Definition of ragamuffin in English:


See synonyms for ragamuffin

Translate ragamuffin into Spanish


  • 1A person, typically a child, in ragged, dirty clothes.

    ‘Why had she even gone with the dirty little ragamuffin?’
    • ‘‘We turned up like little raggamuffins,’ she recalled.’
    • ‘I once met Keegan at Heathrow and he took the time out to have a talk with four ragamuffins, when some would have just walked past and ignored us.’
    • ‘Each boy is worth his time, and an adorable group of ragamuffins they are.’
    • ‘Charity may begin at home, but without these kinds of outlets many people would be dressed like ragamuffins.’
    • ‘‘If I catch you I'm going to kiss you,’ yelled the ragamuffin, casting aside his sandwich box and hurtling off after her.’
    • ‘I'm a ragamuffin in real life - I don't wear makeup, I don't brush my hair.’
    • ‘Bob looked like a ragamuffin, probably one of the things I found so appealing about him.’
    • ‘When I look back at the way I dressed, I think I looked part vagabond and part ragamuffin.’
    • ‘The first time we met this ragamuffin she was very shy, but this time she was so friendly, full of confidence and holding our hands as we walked around.’
    • ‘Tonight, I was a street ragamuffin, ready to enjoy the finer things in life.’
    • ‘We have only recently come to live in Pattaya, but feel that we should be doing something to help some of the ragamuffin children we see around the streets.’
    • ‘Most people will see this film as a harmless piece of escapist whimsy, replete with cute ragamuffins, a performing dog, and old steam locomotives.’
    • ‘I had to take care of ten little ragamuffins all by my lonesome.’
    • ‘The first was shorter, rat-faced kid in ragamuffin attire who Skye only knew by sight.’
    • ‘Set on Thanksgiving, an artsy New York ragamuffin type tries to get dinner together for her estranged suburban family.’
    • ‘He knew he was taking a risk, but there was something about this scrawny little ragamuffin which made him feel desperately sorry for her.’
    urchin, guttersnipe, waif
    View synonyms
  • 2

    (also raggamuffin)
    An exponent or follower of ragga, typically one dressing in ragged clothes.

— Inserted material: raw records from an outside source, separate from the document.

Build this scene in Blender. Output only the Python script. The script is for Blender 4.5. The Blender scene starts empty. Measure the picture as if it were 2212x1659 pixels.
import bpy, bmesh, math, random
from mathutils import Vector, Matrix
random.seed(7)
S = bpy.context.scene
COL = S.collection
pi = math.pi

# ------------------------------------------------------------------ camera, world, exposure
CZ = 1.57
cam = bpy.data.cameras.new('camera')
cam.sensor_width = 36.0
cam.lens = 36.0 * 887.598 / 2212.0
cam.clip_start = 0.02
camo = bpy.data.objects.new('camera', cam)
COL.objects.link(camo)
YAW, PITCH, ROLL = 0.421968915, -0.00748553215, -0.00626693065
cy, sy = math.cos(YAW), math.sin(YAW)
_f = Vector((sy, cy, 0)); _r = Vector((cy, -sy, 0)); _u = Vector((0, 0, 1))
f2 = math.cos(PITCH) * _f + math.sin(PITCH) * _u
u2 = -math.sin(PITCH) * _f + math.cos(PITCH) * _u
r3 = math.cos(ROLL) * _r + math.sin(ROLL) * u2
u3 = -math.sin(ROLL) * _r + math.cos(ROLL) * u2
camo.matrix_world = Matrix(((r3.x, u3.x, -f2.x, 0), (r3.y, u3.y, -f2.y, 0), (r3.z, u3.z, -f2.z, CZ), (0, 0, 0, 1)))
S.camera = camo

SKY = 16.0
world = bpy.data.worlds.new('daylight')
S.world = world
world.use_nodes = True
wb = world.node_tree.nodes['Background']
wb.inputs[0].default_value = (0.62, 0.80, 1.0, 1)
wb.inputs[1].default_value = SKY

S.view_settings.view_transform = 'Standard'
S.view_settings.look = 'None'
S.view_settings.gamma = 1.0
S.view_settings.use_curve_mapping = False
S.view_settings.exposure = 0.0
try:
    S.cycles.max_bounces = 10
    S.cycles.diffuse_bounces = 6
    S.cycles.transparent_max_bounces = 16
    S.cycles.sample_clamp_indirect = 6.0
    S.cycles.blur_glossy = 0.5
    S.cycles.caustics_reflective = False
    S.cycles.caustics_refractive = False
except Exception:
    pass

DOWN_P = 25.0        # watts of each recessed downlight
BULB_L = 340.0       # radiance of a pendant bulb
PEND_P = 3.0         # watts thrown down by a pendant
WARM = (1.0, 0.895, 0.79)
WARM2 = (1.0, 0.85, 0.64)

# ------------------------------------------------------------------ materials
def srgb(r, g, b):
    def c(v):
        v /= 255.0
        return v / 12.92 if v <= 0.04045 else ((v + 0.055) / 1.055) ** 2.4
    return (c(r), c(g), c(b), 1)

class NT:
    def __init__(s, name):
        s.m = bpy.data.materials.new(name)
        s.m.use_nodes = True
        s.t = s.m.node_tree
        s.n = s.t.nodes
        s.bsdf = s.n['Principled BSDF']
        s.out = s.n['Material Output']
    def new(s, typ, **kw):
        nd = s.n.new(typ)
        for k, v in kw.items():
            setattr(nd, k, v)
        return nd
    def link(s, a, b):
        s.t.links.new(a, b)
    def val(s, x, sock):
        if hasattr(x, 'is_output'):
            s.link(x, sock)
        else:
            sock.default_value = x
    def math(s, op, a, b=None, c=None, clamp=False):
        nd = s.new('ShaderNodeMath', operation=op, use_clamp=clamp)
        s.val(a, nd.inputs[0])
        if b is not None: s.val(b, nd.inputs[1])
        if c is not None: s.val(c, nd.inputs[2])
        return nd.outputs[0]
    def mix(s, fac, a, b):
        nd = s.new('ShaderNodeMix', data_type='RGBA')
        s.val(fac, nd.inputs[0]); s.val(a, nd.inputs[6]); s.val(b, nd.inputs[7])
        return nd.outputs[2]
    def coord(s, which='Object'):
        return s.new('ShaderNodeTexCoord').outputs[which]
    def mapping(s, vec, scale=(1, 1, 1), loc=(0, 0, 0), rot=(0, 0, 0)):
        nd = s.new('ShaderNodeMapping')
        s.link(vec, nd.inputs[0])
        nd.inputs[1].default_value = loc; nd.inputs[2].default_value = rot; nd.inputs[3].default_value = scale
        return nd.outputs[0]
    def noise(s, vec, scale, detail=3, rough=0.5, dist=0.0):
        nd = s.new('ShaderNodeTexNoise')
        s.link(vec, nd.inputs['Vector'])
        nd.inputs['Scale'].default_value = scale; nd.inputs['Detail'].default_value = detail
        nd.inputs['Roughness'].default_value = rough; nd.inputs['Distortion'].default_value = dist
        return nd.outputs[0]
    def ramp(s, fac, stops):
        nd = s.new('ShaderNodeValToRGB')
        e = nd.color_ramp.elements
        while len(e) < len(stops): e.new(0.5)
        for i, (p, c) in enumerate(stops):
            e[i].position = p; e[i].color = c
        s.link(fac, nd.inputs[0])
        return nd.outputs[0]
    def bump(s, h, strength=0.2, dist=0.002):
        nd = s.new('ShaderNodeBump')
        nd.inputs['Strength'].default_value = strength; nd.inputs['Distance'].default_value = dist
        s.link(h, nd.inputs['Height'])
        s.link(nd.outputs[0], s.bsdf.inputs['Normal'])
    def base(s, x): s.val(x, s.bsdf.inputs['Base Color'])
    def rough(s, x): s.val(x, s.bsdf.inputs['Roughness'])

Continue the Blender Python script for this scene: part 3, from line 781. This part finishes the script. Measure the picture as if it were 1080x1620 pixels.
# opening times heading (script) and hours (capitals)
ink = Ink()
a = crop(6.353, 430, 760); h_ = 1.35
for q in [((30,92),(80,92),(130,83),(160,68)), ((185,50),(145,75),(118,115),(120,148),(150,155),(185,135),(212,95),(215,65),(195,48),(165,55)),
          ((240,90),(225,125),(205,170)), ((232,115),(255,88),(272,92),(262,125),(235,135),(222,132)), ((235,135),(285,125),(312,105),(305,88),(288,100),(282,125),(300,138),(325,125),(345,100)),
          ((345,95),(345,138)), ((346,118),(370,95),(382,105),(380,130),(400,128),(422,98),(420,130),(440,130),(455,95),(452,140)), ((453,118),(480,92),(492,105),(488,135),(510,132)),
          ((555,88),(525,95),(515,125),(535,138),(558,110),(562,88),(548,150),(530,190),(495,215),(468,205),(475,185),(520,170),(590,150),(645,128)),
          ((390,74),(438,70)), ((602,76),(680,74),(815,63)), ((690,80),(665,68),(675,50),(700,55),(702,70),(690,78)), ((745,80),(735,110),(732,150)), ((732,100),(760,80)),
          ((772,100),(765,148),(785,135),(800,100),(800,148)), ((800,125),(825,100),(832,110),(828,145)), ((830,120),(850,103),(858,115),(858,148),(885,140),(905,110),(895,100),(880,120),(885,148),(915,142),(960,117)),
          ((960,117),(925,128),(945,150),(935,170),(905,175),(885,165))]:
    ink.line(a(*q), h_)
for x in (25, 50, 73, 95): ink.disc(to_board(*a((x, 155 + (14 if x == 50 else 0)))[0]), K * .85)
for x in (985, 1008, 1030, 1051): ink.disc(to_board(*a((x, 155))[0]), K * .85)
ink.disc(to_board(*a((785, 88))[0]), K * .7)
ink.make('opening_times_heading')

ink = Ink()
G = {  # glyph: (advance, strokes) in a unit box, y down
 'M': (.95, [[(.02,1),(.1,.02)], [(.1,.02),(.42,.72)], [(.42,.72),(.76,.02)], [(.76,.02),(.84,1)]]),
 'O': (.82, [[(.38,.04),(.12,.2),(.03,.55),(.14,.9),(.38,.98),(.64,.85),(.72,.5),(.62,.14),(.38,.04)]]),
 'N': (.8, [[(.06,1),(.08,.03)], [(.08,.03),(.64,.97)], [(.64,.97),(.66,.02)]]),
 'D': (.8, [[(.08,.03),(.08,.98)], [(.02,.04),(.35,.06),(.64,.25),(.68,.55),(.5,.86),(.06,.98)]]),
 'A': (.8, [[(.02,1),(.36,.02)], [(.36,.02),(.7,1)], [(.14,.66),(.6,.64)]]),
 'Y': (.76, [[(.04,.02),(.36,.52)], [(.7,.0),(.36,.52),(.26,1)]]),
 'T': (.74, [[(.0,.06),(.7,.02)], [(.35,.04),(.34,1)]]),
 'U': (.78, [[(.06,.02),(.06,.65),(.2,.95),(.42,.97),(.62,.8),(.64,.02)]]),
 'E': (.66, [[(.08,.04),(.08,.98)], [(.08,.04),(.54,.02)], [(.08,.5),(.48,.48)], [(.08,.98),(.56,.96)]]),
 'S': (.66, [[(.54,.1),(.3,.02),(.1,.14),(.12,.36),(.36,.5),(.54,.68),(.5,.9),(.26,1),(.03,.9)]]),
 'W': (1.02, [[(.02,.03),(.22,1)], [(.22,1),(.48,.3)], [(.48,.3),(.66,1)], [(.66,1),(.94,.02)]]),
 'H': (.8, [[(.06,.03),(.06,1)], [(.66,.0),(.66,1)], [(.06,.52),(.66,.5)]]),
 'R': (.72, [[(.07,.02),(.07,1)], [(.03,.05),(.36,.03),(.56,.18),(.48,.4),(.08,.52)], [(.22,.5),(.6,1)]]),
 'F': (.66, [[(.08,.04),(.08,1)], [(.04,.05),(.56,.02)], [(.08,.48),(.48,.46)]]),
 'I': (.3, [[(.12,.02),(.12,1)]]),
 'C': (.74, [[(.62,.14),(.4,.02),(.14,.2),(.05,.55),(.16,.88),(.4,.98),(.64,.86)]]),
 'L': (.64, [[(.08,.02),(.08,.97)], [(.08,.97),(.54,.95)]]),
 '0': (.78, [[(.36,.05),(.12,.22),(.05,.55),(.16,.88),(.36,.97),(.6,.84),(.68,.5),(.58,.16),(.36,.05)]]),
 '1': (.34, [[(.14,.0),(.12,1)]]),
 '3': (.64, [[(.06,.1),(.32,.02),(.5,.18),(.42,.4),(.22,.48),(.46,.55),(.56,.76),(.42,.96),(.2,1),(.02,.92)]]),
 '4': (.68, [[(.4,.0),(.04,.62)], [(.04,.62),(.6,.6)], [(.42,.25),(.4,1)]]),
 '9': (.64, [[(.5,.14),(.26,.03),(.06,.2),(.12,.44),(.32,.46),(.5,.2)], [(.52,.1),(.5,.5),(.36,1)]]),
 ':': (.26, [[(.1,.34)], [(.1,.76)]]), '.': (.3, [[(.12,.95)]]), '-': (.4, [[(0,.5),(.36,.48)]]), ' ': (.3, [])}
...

    as modifier ‘ragamuffin style’
    • ‘In addition to the chic sound of Paris which Solaar himself is most closely aligned to, there are groups like IAM which lead Marseille in its edgier, more recognisably ragamuffin style.’
    • ‘He has the makings of a male model underneath his ragamuffin dreads.’
    • ‘Our own raggamuffins and slow-track rhythm artistes are leading us to an uneasy future.’
    • ‘No R & B release these days would be complete without an appearance from Sean Paul, and the ragamuffin adds his trademark delivery to this song.’
    1. 2.1
      another term for ragga
      ‘A distinctive musical syncretism also emerged among the Italian rap groups that pushed out the parameters of hip hop and more often than not became fused with raggamuffin reggae, dance hall, and ska influences.’
      • ‘A broad variety of musical inflections ranging from hard-core rap to reggae and raggamuffin distinguish French rap from U.S. rap and give it features more in common with British and Italian hip hop.’
      • ‘French-speaking blacks from the Caribbean launched ragamuffin - a musical form influenced by reggae and its associated musical styles - in France.’
      • ‘At the turn of the Nineties, the footballer would often celebrate his goals by running to the corner flag, and doing a ‘bogling’ move, a ragamuffin reggae dance then popular in the black community.’
      • ‘The three significant French magazines focusing exclusively on rap (and ragamuffin as well) are Radikal, Groove, and R.E.R. (for Rap Et Reggae).’
      • ‘In Italy, for instance, first-generation rappers of the early nineties endorsed a politicized and militant stance, and used rap and raggamuffin as vehicles of political and social protest.’
      • ‘The question they are asking is how can digitally arranged Western R & B, raggamuffin and Hip Hop be called Zambian music?’



/ˈraɡəˌməfən/ /ˈræɡəˌməfən/


Middle English probably based on rag, with a fanciful suffix.